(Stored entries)
_ _ _ _
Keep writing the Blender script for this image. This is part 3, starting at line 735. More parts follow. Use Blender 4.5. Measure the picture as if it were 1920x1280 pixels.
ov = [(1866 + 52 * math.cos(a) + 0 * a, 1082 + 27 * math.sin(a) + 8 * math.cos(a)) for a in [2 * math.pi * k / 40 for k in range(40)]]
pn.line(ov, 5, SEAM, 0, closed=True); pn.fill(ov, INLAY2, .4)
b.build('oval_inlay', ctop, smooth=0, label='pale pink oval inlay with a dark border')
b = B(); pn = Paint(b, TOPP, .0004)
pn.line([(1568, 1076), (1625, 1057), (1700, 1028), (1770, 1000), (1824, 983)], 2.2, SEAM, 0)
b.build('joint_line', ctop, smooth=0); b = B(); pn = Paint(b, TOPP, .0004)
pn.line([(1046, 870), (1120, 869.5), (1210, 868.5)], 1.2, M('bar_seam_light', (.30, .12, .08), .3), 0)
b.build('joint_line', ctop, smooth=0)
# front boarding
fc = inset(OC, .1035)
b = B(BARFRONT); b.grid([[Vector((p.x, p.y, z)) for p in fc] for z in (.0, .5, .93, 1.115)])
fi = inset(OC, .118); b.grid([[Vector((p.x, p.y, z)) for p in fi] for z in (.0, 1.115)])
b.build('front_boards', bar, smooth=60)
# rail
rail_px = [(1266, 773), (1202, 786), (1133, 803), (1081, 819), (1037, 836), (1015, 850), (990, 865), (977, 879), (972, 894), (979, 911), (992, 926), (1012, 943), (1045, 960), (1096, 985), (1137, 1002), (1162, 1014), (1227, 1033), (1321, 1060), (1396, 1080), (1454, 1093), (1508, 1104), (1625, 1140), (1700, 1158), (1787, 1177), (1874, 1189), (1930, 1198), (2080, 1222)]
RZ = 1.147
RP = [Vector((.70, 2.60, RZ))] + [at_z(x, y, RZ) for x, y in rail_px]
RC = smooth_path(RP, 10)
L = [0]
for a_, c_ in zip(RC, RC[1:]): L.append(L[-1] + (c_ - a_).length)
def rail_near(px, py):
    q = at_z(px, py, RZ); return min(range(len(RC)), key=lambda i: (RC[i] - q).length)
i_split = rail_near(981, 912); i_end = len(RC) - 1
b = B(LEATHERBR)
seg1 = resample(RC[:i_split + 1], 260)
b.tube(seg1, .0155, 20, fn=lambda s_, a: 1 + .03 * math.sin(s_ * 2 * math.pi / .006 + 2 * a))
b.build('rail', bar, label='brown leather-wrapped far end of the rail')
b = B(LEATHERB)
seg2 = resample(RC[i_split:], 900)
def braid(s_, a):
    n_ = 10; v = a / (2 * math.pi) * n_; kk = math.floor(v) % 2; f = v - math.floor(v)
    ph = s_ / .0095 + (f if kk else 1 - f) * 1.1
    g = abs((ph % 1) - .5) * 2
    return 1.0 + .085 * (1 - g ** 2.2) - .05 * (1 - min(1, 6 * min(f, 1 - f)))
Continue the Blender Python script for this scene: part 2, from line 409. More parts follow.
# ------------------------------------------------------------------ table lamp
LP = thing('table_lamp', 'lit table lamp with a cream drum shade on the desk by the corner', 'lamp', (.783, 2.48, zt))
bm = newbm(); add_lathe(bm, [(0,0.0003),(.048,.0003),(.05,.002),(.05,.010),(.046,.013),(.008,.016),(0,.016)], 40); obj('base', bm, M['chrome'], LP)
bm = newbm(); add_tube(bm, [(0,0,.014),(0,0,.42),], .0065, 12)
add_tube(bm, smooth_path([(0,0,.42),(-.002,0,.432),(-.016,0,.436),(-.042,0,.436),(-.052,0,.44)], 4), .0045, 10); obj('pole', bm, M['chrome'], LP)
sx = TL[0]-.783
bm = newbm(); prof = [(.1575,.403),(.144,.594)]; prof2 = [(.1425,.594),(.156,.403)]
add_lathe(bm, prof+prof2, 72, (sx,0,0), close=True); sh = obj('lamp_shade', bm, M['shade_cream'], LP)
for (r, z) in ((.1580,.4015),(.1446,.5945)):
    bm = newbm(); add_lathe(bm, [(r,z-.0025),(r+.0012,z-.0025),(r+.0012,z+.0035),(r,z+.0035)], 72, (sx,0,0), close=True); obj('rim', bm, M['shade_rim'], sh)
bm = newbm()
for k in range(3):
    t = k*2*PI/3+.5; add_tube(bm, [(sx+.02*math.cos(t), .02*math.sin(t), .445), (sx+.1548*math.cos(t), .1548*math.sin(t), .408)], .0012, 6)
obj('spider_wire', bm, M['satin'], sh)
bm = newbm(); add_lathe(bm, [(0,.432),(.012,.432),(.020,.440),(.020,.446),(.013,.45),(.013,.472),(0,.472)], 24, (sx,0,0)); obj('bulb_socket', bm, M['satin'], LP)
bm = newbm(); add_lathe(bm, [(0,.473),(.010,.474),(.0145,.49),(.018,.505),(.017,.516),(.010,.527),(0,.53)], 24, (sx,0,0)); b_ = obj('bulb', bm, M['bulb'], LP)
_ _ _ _
• **TASK PROMPT**
Transcribe the full listing above without leaving anything out.

• **SOLVED EXERCISE**
Keep writing the Blender script for this image. This is part 3, starting at line 735. More parts follow. Use Blender 4.5. Measure the picture as if it were 1920x1280 pixels.
ov = [(1866 + 52 * math.cos(a) + 0 * a, 1082 + 27 * math.sin(a) + 8 * math.cos(a)) for a in [2 * math.pi * k / 40 for k in range(40)]]
pn.line(ov, 5, SEAM, 0, closed=True); pn.fill(ov, INLAY2, .4)
b.build('oval_inlay', ctop, smooth=0, label='pale pink oval inlay with a dark border')
b = B(); pn = Paint(b, TOPP, .0004)
pn.line([(1568, 1076), (1625, 1057), (1700, 1028), (1770, 1000), (1824, 983)], 2.2, SEAM, 0)
b.build('joint_line', ctop, smooth=0); b = B(); pn = Paint(b, TOPP, .0004)
pn.line([(1046, 870), (1120, 869.5), (1210, 868.5)], 1.2, M('bar_seam_light', (.30, .12, .08), .3), 0)
b.build('joint_line', ctop, smooth=0)
# front boarding
fc = inset(OC, .1035)
b = B(BARFRONT); b.grid([[Vector((p.x, p.y, z)) for p in fc] for z in (.0, .5, .93, 1.115)])
fi = inset(OC, .118); b.grid([[Vector((p.x, p.y, z)) for p in fi] for z in (.0, 1.115)])
b.build('front_boards', bar, smooth=60)
# rail
rail_px = [(1266, 773), (1202, 786), (1133, 803), (1081, 819), (1037, 836), (1015, 850), (990, 865), (977, 879), (972, 894), (979, 911), (992, 926), (1012, 943), (1045, 960), (1096, 985), (1137, 1002), (1162, 1014), (1227, 1033), (1321, 1060), (1396, 1080), (1454, 1093), (1508, 1104), (1625, 1140), (1700, 1158), (1787, 1177), (1874, 1189), (1930, 1198), (2080, 1222)]
RZ = 1.147
RP = [Vector((.70, 2.60, RZ))] + [at_z(x, y, RZ) for x, y in rail_px]
RC = smooth_path(RP, 10)
L = [0]
for a_, c_ in zip(RC, RC[1:]): L.append(L[-1] + (c_ - a_).length)
def rail_near(px, py):
    q = at_z(px, py, RZ); return min(range(len(RC)), key=lambda i: (RC[i] - q).length)
i_split = rail_near(981, 912); i_end = len(RC) - 1
b = B(LEATHERBR)
seg1 = resample(RC[:i_split + 1], 260)
b.tube(seg1, .0155, 20, fn=lambda s_, a: 1 + .03 * math.sin(s_ * 2 * math.pi / .006 + 2 * a))
b.build('rail', bar, label='brown leather-wrapped far end of the rail')
b = B(LEATHERB)
seg2 = resample(RC[i_split:], 900)
def braid(s_, a):
    n_ = 10; v = a / (2 * math.pi) * n_; kk = math.floor(v) % 2; f = v - math.floor(v)
    ph = s_ / .0095 + (f if kk else 1 - f) * 1.1
    g = abs((ph % 1) - .5) * 2
    return 1.0 + .085 * (1 - g ** 2.2) - .05 * (1 - min(1, 6 * min(f, 1 - f)))
Continue the Blender Python script for this scene: part 2, from line 409. More parts follow.
# ------------------------------------------------------------------ table lamp
LP = thing('table_lamp', 'lit table lamp with a cream drum shade on the desk by the corner', 'lamp', (.783, 2.48, zt))
bm = newbm(); add_lathe(bm, [(0,0.0003),(.048,.0003),(.05,.002),(.05,.010),(.046,.013),(.008,.016),(0,.016)], 40); obj('base', bm, M['chrome'], LP)
bm = newbm(); add_tube(bm, [(0,0,.014),(0,0,.42),], .0065, 12)
add_tube(bm, smooth_path([(0,0,.42),(-.002,0,.432),(-.016,0,.436),(-.042,0,.436),(-.052,0,.44)], 4), .0045, 10); obj('pole', bm, M['chrome'], LP)
sx = TL[0]-.783
bm = newbm(); prof = [(.1575,.403),(.144,.594)]; prof2 = [(.1425,.594),(.156,.403)]
add_lathe(bm, prof+prof2, 72, (sx,0,0), close=True); sh = obj('lamp_shade', bm, M['shade_cream'], LP)
for (r, z) in ((.1580,.4015),(.1446,.5945)):
    bm = newbm(); add_lathe(bm, [(r,z-.0025),(r+.0012,z-.0025),(r+.0012,z+.0035),(r,z+.0035)], 72, (sx,0,0), close=True); obj('rim', bm, M['shade_rim'], sh)
bm = newbm()
for k in range(3):
    t = k*2*PI/3+.5; add_tube(bm, [(sx+.02*math.cos(t), .02*math.sin(t), .445), (sx+.1548*math.cos(t), .1548*math.sin(t), .408)], .0012, 6)
obj('spider_wire', bm, M['satin'], sh)
bm = newbm(); add_lathe(bm, [(0,.432),(.012,.432),(.020,.440),(.020,.446),(.013,.45),(.013,.472),(0,.472)], 24, (sx,0,0)); obj('bulb_socket', bm, M['satin'], LP)
bm = newbm(); add_lathe(bm, [(0,.473),(.010,.474),(.0145,.49),(.018,.505),(.017,.516),(.010,.527),(0,.53)], 24, (sx,0,0)); b_ = obj('bulb', bm, M['bulb'], LP)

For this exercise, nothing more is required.